When I moved to Latvia in 2017, Andra and I kept in touch via Facebook messenger. Of all my siblings, she was the one who contacted me most regularly. The conversations were always a bit weird, but inevitably emotional and interesting. Somewhere along the way, we had forged a deep mutual understanding of the world. She subscribed to lots of our brother Norm’s philosophies, and we often talked about living in or out of the Matrix. Andra always felt like she was playing a role in the world, never really fitting into the normal mold that society would have her in. In this way, she was a lot like our mother.

One story I remember was that when she was little at the 100R country school in Gothenburg, the teachers made them go outside when it was bitterly cold out. To protest, she went outside and refused to wear a coat.
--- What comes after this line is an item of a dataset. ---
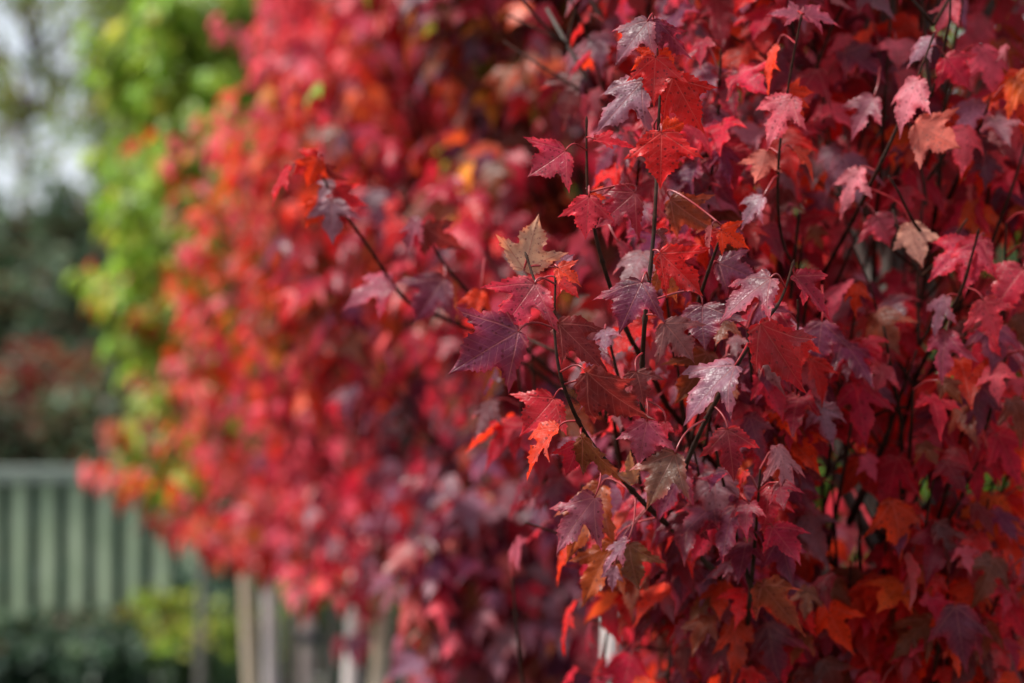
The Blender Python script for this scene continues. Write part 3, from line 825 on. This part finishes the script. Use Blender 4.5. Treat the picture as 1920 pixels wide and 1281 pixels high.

The teachers ended up letting the kids stay inside because of her stubborness.

For 30 years she had the same haircut with a curly brown top. Then, she decided to go natural with her long grey hair draping down her shoulders. Suddenly she was old. Her ailments were many, and it always seemed like there was something wrong. When I saw her at Christmas, she had a chipped tooth from falling down. Despite all that, when she was in a good mood, she was one of the funniest people I have ever know.

Andra and Nicholas

Her insights and laughter were a gift to me and many other people who loved her, and she will be missed. In the end, I think she was just too tired to keep going. Life had worn her down, and she had been through it all.

The Last Christmas Photo 2024

 

 

4 Replies to “In Memory of Andra Timm née Grinvalds”

  1. I have many fond memories of Andra. She, Carole A and I used to hang out together. Back in the days of our Wednesday night club and county touring. As shocking as it may seem, she was the procurer of Boone’s Farm, Annie Greensprings and TJ Swan for underage Carole and I!! We were frequent flyers at the drive thru liquor store in Fremont.
    I remember going to your house to meet her or pick her up, and I recall all you boys running amuck!
    You had a dog , I think his name was Nickey. Once one of you came dashing into the house yelling “Come quick, Nickey is playing piggyback with the neighbors dog!!”
    I too moved away from Yutan, yet when my ‘friend’ Shirley and I would come to visit my family we’d often get together with Carole and Andra. We were there when she celebrated her 50th birthday at the old Chief bar. The band the the Fish Heads was playing, somehow they got Andra up front with them because it was her birthday.
    We met her and Carole for breakfast the next morning. I wanted to confide in them that Shirley(who is now my wife) was more than just a friend. Andra just laughed and said ‘like we didn’t know!’.
    She was a good and loyal friend to my brother John throughout the years. They were classmates and confidants. Andra was loyal to anyone she befriended, she was a kind and compassionate person despite not always having the easiest row to hoe.
    I remember and I know many others do also her teachers T’shirt that read “I run with Scissors’. And she did, with confidence and precision.
    I shall miss her words and wisdom that she sometimes shared on my FB posts. I’m sad knowing she is no longer there for you and your siblings. Yet I am happy and better for having known her. We all are.
    As I said on one of your sister’s post; Andra is now running with scissors in heaven.

  2. So sorry for you and your family. Andra was a dear friend and so loving to all she knew. I think she graduated the year before i started teaching in Yutan. I remember Bruno talking to me and telling me what a special person she was. Your tribute to her is so touching and created with such love. God bless you all.